##### Provided data

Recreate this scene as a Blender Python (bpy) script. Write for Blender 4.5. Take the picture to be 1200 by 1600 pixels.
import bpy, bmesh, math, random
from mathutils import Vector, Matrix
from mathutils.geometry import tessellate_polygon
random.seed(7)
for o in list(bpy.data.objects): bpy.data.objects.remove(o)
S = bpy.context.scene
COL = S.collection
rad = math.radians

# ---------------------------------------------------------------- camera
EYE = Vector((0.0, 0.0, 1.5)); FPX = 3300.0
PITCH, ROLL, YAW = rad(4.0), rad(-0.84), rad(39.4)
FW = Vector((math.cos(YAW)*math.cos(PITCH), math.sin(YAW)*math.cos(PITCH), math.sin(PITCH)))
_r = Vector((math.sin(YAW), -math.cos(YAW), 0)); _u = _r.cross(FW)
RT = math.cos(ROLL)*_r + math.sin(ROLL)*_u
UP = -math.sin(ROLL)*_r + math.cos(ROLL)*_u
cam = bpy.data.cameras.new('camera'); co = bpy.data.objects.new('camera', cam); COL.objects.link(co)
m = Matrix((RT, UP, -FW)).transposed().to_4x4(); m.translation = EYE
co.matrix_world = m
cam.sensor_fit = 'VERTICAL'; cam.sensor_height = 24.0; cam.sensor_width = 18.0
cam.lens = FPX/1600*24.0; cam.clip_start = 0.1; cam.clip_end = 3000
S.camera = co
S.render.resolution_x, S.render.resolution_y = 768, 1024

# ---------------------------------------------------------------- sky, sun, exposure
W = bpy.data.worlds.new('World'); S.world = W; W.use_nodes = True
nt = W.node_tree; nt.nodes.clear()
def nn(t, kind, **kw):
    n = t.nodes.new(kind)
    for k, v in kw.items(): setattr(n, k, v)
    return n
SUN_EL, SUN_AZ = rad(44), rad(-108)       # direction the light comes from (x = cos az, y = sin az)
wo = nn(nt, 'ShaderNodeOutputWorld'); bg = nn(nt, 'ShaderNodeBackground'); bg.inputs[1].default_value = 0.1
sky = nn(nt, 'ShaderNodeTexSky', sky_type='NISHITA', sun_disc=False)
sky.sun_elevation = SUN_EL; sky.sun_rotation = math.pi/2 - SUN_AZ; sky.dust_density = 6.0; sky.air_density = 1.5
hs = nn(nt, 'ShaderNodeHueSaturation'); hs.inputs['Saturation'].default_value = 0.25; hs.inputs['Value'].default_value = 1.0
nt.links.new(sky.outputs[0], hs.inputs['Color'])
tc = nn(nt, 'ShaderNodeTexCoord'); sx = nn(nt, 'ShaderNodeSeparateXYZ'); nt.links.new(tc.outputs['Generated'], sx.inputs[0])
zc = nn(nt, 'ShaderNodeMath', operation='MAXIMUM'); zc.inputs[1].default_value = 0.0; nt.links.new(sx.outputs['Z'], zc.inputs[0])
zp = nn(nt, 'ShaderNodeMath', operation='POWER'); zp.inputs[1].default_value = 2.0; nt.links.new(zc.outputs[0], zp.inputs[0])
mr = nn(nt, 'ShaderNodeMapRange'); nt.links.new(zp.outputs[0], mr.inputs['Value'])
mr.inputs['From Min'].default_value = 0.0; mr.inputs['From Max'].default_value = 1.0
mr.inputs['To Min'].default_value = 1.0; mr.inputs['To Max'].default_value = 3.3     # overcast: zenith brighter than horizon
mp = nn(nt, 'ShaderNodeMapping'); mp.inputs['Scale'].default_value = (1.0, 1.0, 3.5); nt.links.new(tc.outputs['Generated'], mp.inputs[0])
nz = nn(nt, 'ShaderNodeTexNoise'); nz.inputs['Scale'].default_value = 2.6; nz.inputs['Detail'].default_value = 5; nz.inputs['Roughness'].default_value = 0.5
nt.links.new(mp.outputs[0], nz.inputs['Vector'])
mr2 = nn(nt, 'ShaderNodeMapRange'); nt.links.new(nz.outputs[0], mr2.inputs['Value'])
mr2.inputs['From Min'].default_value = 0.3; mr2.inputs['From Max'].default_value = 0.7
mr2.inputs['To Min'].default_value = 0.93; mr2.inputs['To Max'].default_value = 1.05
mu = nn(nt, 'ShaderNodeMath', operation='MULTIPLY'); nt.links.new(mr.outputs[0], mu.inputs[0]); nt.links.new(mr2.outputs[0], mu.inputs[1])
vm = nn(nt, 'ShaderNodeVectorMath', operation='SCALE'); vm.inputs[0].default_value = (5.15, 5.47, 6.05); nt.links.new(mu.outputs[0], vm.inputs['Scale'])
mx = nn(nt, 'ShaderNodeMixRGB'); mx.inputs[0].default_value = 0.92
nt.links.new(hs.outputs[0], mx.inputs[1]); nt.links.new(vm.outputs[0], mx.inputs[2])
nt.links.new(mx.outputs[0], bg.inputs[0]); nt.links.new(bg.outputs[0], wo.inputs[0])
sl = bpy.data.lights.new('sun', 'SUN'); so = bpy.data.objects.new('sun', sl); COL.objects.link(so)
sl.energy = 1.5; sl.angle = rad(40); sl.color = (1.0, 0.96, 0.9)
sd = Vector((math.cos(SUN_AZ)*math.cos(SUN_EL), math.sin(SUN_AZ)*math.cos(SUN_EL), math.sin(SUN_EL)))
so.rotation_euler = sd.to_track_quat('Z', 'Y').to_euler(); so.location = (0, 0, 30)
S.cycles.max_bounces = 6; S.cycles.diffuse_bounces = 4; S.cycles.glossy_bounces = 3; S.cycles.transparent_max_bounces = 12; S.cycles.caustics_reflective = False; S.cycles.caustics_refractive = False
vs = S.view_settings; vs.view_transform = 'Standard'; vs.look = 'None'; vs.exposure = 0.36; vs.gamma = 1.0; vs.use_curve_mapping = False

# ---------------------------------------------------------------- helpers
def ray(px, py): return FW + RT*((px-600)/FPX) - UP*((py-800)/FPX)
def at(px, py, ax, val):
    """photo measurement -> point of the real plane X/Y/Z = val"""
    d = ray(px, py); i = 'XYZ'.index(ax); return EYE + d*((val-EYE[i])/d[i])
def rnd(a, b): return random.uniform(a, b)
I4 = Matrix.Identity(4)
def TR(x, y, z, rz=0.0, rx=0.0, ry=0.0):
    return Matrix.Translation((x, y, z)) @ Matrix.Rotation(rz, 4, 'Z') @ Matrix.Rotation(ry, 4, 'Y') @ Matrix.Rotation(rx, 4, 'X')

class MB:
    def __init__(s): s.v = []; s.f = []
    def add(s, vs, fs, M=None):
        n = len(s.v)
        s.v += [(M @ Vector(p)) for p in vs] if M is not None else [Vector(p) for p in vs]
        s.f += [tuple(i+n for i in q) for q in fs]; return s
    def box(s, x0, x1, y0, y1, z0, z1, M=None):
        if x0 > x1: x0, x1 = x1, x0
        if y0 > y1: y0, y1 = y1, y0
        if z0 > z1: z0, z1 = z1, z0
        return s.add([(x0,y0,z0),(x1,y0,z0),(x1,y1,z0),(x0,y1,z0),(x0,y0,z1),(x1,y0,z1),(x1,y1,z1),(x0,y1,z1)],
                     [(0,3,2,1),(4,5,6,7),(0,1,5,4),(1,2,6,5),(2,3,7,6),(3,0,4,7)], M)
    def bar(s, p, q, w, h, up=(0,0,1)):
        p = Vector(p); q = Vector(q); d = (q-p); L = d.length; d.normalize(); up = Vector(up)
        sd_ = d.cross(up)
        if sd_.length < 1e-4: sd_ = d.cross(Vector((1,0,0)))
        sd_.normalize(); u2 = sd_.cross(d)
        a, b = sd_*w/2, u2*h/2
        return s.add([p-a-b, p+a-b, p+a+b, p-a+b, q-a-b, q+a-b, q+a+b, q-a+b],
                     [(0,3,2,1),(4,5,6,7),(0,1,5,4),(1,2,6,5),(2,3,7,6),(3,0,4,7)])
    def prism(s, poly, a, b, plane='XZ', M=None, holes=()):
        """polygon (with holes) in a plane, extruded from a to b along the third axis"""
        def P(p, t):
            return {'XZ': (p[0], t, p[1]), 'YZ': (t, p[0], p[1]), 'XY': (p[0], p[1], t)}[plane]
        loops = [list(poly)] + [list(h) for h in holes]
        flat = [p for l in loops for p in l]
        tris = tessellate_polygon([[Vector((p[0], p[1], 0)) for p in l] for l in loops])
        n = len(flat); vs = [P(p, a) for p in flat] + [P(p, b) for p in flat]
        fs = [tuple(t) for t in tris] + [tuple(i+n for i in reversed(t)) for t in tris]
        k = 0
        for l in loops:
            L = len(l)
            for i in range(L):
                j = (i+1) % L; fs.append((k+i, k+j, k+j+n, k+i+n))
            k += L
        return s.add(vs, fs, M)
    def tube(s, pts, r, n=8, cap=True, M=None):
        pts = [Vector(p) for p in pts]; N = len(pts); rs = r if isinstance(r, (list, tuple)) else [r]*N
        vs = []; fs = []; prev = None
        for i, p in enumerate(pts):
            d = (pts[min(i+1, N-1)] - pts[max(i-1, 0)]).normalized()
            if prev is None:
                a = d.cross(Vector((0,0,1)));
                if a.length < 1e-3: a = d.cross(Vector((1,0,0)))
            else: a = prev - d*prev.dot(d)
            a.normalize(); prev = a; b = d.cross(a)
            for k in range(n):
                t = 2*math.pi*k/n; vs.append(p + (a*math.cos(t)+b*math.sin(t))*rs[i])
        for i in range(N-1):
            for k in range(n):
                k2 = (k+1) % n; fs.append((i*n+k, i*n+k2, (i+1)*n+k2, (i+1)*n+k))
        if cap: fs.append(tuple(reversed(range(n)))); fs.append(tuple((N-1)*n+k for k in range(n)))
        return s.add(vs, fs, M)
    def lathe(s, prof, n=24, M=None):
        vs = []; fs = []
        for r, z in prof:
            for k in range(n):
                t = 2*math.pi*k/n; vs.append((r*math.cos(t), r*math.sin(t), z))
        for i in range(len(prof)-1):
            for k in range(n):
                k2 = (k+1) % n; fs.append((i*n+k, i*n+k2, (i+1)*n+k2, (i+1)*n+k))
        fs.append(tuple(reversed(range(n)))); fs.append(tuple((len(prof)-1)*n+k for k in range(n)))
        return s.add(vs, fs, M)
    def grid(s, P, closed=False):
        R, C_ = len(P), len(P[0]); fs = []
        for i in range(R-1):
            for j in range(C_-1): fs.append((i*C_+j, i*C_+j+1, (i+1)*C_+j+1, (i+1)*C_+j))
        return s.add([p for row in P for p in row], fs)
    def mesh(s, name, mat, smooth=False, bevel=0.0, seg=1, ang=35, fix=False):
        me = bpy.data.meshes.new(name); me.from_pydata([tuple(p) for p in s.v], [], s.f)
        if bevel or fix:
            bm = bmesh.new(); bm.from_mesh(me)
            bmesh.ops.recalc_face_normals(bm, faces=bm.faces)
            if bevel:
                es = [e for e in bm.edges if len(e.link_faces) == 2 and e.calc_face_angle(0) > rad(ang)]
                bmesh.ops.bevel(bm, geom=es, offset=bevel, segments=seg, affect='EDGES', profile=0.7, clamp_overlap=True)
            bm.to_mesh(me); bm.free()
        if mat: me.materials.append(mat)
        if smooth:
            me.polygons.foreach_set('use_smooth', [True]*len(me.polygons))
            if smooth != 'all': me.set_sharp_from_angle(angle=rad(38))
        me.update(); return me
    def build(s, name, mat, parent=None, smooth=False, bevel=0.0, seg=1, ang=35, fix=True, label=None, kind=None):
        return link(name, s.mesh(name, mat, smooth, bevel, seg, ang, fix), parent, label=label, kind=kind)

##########

> **Exercise task**: Exactly repeat the lines running from the top of the listing to the line bearing "rad = math.radians", both of those lines included, and only them.

> **Written answer**:
Recreate this scene as a Blender Python (bpy) script. Write for Blender 4.5. Take the picture to be 1200 by 1600 pixels.
import bpy, bmesh, math, random
from mathutils import Vector, Matrix
from mathutils.geometry import tessellate_polygon
random.seed(7)
for o in list(bpy.data.objects): bpy.data.objects.remove(o)
S = bpy.context.scene
COL = S.collection
rad = math.radians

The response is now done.